I\’d argue the best refutation of this argument lies in the fact that it ignores social and economic externalities and only focuses on profit as a whole. The externalities omitted in arguments for sweatshop labor are factors such as increasing inequality growth due to outsourcing of jobs. As inequality increases in an economy the consumer becomes increasingly unable to purchase the goods being produced by the sweatshop labor due to the fact that well-paying manufacturing jobs have been lost.
This creates a gap in supply and demand and results in wasteful practices emerging. The consumer becomes unable to purchase goods at higher prices so supply cannot fix the inequality by increasing the price while lowering the demand and likewise consumer demand cannot rise due to their loss of income. This is the real issue with sweatshop labor. It continues to drive a widening supply and demand gap to inequality.
In the countries that receive the sweatshop labor local managers benefit more then the people in the long run and this creates a similar system to the one that existed in the United States in the first place that drove the outsourcing. As this nation industrializes they too will encounter supply and demand gaps if they do not develop strong worker\’s unions (Which they won\’t, modern free marketeers won\’t allow it)
Interestingly, sweatshops will likely see a decline over the next few years as the price of labor increases in these places that have largely been massive sources of outsourced employment. The outcome will be either new sweatshops established elsewhere or manufacturing coming back home. Even if manufacturing comes back home the wages paid by these industries will still be low since worker\’s unions are pretty much dead.
Protests in the West have closed sweat shops in 3rd world economies – and Wetern branded products have switched to less abusive factories.
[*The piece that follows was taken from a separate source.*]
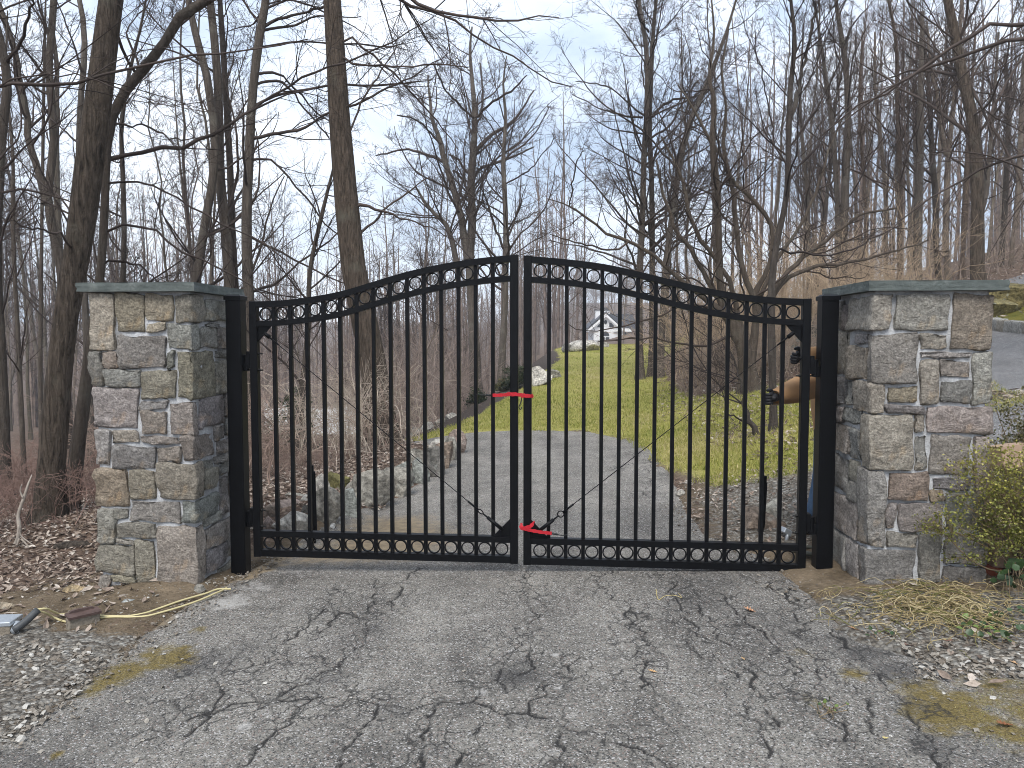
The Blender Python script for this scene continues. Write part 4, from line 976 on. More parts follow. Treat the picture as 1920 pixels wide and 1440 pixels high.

Slow progress, but progress.
This video misses the mark in many ways.
One obvious point that the video misses is the complicity of western government in the abuse of workers. Workers in the Western world used to have terrible conditions too, they even had kids working in their factories. That got a lot better over time, thanks to unions, activists, etc.. and now “we” here in Canada have labour laws, minimum wages and so on (Thinks aren’t all hunky-dory over in the West either… just ask a wallmart/Mcdonalds employee, or even overworked white-collar workers; the game industry is infamous for getting people to work overtime…without pay). Now instead of having sweatshops here, we just have them elsewhere instead. Western governments will go so far as to use military force in order to prevent these workers from getting any rights. Just to take an example, the 2003 Canada-backed coup of Jean-Bertrand Aristide in Haiti. He was raising (or establishing) minimum wages in Haiti, and it just so happened that the minister of defense here at the time had connections to manufacturing companies that did business in Haiti[1]. He publicly backed the coup, and Canadian commandos were sent in to secure the Airstrip where Aristide was flown out of Haiti to live in Exile. The OAS (organization of American states) was very supportive of the brutal Latortue government that took over. This is not an isolated incident! Things like this happen all the time. To know more I would suggest reading: Confessions of an Economic Hitman, “The Shock Doctrine”, and to google information about the attempted coup of Hugo Chavez, the US’s history in South America, the IMF and the world bank’s roles in impoverishing countries, and/or whatever else you can get your hands on.
The video talks as if the only result of worker’s rights activists in the US is the closing down of factories over-seas. That is not the case. Just look at how Foxconn has improved the conditions in its factories, as a result of Apple pressuring them to. Apple did this because activists in the U.S. held protests in front of their stores, wrote letters, etc..
Mark & Spencer buys its clothes from factories in poor countries, but it has a policy of only using sources that conform to their standards (no more than 40 hours a week, no child labour, good safety, etc..). How well this policy works out in practice all the time is in question[2], but the point is that there are things that can be done to improve the conditions of workers in the world, and frankly, I don’t know how you can look at all the factory fires, the sexual abuse, physical abuse, intimidation, and injuries without compensation and think that there’s nothing that should/can be done about it. This video is meant to lull people into complacency.